───── Dataset extract ─────
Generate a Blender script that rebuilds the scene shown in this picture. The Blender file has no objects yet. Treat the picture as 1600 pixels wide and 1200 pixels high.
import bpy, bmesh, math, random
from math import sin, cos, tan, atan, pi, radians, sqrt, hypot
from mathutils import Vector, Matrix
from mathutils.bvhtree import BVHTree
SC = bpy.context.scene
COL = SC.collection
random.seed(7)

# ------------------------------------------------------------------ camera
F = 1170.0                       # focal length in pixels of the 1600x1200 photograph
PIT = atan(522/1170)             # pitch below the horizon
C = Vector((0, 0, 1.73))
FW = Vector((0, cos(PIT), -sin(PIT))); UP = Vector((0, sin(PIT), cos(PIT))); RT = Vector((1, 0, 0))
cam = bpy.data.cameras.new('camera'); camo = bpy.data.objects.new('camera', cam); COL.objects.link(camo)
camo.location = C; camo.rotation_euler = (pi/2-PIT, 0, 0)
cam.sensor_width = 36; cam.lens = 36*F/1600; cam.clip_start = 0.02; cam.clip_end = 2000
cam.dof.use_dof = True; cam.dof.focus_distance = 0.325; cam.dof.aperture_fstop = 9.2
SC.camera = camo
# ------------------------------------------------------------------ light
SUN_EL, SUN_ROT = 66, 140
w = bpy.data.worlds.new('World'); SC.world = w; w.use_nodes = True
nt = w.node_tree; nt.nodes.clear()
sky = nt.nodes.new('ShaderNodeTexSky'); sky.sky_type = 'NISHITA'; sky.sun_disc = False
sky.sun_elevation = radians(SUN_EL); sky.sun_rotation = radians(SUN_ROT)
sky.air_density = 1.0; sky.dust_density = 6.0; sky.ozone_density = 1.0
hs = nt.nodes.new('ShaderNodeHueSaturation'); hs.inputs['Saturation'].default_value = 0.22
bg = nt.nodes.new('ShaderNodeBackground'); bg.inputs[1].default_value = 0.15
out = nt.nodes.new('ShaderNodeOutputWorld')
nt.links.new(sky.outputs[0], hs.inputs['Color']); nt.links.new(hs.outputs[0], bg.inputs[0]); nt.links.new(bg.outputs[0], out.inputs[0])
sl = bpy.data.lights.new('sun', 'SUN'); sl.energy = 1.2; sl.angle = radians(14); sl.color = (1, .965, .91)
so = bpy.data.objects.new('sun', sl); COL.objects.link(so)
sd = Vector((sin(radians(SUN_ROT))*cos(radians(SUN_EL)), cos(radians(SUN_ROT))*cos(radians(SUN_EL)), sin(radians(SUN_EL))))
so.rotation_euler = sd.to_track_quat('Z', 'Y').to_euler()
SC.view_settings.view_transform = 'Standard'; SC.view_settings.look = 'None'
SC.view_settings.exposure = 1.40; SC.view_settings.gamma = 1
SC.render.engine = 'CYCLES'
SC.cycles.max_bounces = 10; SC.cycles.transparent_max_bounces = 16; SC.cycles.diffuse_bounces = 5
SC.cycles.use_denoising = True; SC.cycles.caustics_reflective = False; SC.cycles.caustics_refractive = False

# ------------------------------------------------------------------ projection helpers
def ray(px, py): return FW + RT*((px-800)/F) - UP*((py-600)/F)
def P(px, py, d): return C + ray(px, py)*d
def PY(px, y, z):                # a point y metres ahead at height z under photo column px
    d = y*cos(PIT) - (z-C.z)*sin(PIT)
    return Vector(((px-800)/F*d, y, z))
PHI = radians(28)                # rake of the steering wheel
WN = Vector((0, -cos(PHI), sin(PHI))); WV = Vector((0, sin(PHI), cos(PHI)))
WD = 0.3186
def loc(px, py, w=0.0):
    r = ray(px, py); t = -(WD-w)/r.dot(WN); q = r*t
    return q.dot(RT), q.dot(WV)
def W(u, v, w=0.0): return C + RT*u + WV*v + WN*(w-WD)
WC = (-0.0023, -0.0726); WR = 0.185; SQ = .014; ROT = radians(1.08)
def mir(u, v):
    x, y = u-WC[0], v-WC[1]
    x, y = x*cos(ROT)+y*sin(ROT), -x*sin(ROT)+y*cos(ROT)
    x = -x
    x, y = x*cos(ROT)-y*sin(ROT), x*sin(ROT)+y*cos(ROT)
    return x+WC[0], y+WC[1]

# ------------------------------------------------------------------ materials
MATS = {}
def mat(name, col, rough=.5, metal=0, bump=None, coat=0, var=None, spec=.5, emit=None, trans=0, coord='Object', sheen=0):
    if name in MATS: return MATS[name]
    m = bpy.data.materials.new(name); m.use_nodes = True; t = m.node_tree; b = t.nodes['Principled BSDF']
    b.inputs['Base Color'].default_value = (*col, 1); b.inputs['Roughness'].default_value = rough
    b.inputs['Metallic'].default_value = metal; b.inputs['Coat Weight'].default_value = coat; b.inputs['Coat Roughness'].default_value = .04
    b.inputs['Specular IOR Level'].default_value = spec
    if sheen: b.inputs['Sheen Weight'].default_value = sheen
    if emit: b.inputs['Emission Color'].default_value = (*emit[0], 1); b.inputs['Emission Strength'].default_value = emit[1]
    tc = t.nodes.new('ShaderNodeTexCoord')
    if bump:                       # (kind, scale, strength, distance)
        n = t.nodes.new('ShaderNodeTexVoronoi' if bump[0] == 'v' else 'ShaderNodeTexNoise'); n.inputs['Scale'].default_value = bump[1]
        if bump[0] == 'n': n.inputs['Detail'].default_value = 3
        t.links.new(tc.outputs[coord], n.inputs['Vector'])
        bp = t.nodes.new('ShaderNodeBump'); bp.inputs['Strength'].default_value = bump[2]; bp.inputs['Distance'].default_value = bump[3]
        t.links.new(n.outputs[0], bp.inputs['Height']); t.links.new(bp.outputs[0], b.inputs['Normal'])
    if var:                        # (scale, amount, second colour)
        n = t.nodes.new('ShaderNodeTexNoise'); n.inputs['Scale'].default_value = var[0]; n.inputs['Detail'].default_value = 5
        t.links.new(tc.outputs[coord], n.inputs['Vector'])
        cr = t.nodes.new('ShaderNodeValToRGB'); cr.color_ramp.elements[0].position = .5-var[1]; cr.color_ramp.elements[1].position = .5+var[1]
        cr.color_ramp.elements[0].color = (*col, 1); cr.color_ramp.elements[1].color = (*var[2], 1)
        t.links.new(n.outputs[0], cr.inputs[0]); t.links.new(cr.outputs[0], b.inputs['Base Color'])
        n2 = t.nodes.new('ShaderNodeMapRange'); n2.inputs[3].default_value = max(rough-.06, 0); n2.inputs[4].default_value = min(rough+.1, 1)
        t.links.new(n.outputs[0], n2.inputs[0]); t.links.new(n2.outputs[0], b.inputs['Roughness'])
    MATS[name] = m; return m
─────
Goal: Restate the whole of the material exactly.

Result:
Generate a Blender script that rebuilds the scene shown in this picture. The Blender file has no objects yet. Treat the picture as 1600 pixels wide and 1200 pixels high.
import bpy, bmesh, math, random
from math import sin, cos, tan, atan, pi, radians, sqrt, hypot
from mathutils import Vector, Matrix
from mathutils.bvhtree import BVHTree
SC = bpy.context.scene
COL = SC.collection
random.seed(7)

# ------------------------------------------------------------------ camera
F = 1170.0                       # focal length in pixels of the 1600x1200 photograph
PIT = atan(522/1170)             # pitch below the horizon
C = Vector((0, 0, 1.73))
FW = Vector((0, cos(PIT), -sin(PIT))); UP = Vector((0, sin(PIT), cos(PIT))); RT = Vector((1, 0, 0))
cam = bpy.data.cameras.new('camera'); camo = bpy.data.objects.new('camera', cam); COL.objects.link(camo)
camo.location = C; camo.rotation_euler = (pi/2-PIT, 0, 0)
cam.sensor_width = 36; cam.lens = 36*F/1600; cam.clip_start = 0.02; cam.clip_end = 2000
cam.dof.use_dof = True; cam.dof.focus_distance = 0.325; cam.dof.aperture_fstop = 9.2
SC.camera = camo
# ------------------------------------------------------------------ light
SUN_EL, SUN_ROT = 66, 140
w = bpy.data.worlds.new('World'); SC.world = w; w.use_nodes = True
nt = w.node_tree; nt.nodes.clear()
sky = nt.nodes.new('ShaderNodeTexSky'); sky.sky_type = 'NISHITA'; sky.sun_disc = False
sky.sun_elevation = radians(SUN_EL); sky.sun_rotation = radians(SUN_ROT)
sky.air_density = 1.0; sky.dust_density = 6.0; sky.ozone_density = 1.0
hs = nt.nodes.new('ShaderNodeHueSaturation'); hs.inputs['Saturation'].default_value = 0.22
bg = nt.nodes.new('ShaderNodeBackground'); bg.inputs[1].default_value = 0.15
out = nt.nodes.new('ShaderNodeOutputWorld')
nt.links.new(sky.outputs[0], hs.inputs['Color']); nt.links.new(hs.outputs[0], bg.inputs[0]); nt.links.new(bg.outputs[0], out.inputs[0])
sl = bpy.data.lights.new('sun', 'SUN'); sl.energy = 1.2; sl.angle = radians(14); sl.color = (1, .965, .91)
so = bpy.data.objects.new('sun', sl); COL.objects.link(so)
sd = Vector((sin(radians(SUN_ROT))*cos(radians(SUN_EL)), cos(radians(SUN_ROT))*cos(radians(SUN_EL)), sin(radians(SUN_EL))))
so.rotation_euler = sd.to_track_quat('Z', 'Y').to_euler()
SC.view_settings.view_transform = 'Standard'; SC.view_settings.look = 'None'
SC.view_settings.exposure = 1.40; SC.view_settings.gamma = 1
SC.render.engine = 'CYCLES'
SC.cycles.max_bounces = 10; SC.cycles.transparent_max_bounces = 16; SC.cycles.diffuse_bounces = 5
SC.cycles.use_denoising = True; SC.cycles.caustics_reflective = False; SC.cycles.caustics_refractive = False

# ------------------------------------------------------------------ projection helpers
def ray(px, py): return FW + RT*((px-800)/F) - UP*((py-600)/F)
def P(px, py, d): return C + ray(px, py)*d
def PY(px, y, z):                # a point y metres ahead at height z under photo column px
    d = y*cos(PIT) - (z-C.z)*sin(PIT)
    return Vector(((px-800)/F*d, y, z))
PHI = radians(28)                # rake of the steering wheel
WN = Vector((0, -cos(PHI), sin(PHI))); WV = Vector((0, sin(PHI), cos(PHI)))
WD = 0.3186
def loc(px, py, w=0.0):
    r = ray(px, py); t = -(WD-w)/r.dot(WN); q = r*t
    return q.dot(RT), q.dot(WV)
def W(u, v, w=0.0): return C + RT*u + WV*v + WN*(w-WD)
WC = (-0.0023, -0.0726); WR = 0.185; SQ = .014; ROT = radians(1.08)
def mir(u, v):
    x, y = u-WC[0], v-WC[1]
    x, y = x*cos(ROT)+y*sin(ROT), -x*sin(ROT)+y*cos(ROT)
    x = -x
    x, y = x*cos(ROT)-y*sin(ROT), x*sin(ROT)+y*cos(ROT)
    return x+WC[0], y+WC[1]

# ------------------------------------------------------------------ materials
MATS = {}
def mat(name, col, rough=.5, metal=0, bump=None, coat=0, var=None, spec=.5, emit=None, trans=0, coord='Object', sheen=0):
    if name in MATS: return MATS[name]
    m = bpy.data.materials.new(name); m.use_nodes = True; t = m.node_tree; b = t.nodes['Principled BSDF']
    b.inputs['Base Color'].default_value = (*col, 1); b.inputs['Roughness'].default_value = rough
    b.inputs['Metallic'].default_value = metal; b.inputs['Coat Weight'].default_value = coat; b.inputs['Coat Roughness'].default_value = .04
    b.inputs['Specular IOR Level'].default_value = spec
    if sheen: b.inputs['Sheen Weight'].default_value = sheen
    if emit: b.inputs['Emission Color'].default_value = (*emit[0], 1); b.inputs['Emission Strength'].default_value = emit[1]
    tc = t.nodes.new('ShaderNodeTexCoord')
    if bump:                       # (kind, scale, strength, distance)
        n = t.nodes.new('ShaderNodeTexVoronoi' if bump[0] == 'v' else 'ShaderNodeTexNoise'); n.inputs['Scale'].default_value = bump[1]
        if bump[0] == 'n': n.inputs['Detail'].default_value = 3
        t.links.new(tc.outputs[coord], n.inputs['Vector'])
        bp = t.nodes.new('ShaderNodeBump'); bp.inputs['Strength'].default_value = bump[2]; bp.inputs['Distance'].default_value = bump[3]
        t.links.new(n.outputs[0], bp.inputs['Height']); t.links.new(bp.outputs[0], b.inputs['Normal'])
    if var:                        # (scale, amount, second colour)
        n = t.nodes.new('ShaderNodeTexNoise'); n.inputs['Scale'].default_value = var[0]; n.inputs['Detail'].default_value = 5
        t.links.new(tc.outputs[coord], n.inputs['Vector'])
        cr = t.nodes.new('ShaderNodeValToRGB'); cr.color_ramp.elements[0].position = .5-var[1]; cr.color_ramp.elements[1].position = .5+var[1]
        cr.color_ramp.elements[0].color = (*col, 1); cr.color_ramp.elements[1].color = (*var[2], 1)
        t.links.new(n.outputs[0], cr.inputs[0]); t.links.new(cr.outputs[0], b.inputs['Base Color'])
        n2 = t.nodes.new('ShaderNodeMapRange'); n2.inputs[3].default_value = max(rough-.06, 0); n2.inputs[4].default_value = min(rough+.1, 1)
        t.links.new(n.outputs[0], n2.inputs[0]); t.links.new(n2.outputs[0], b.inputs['Roughness'])
    MATS[name] = m; return m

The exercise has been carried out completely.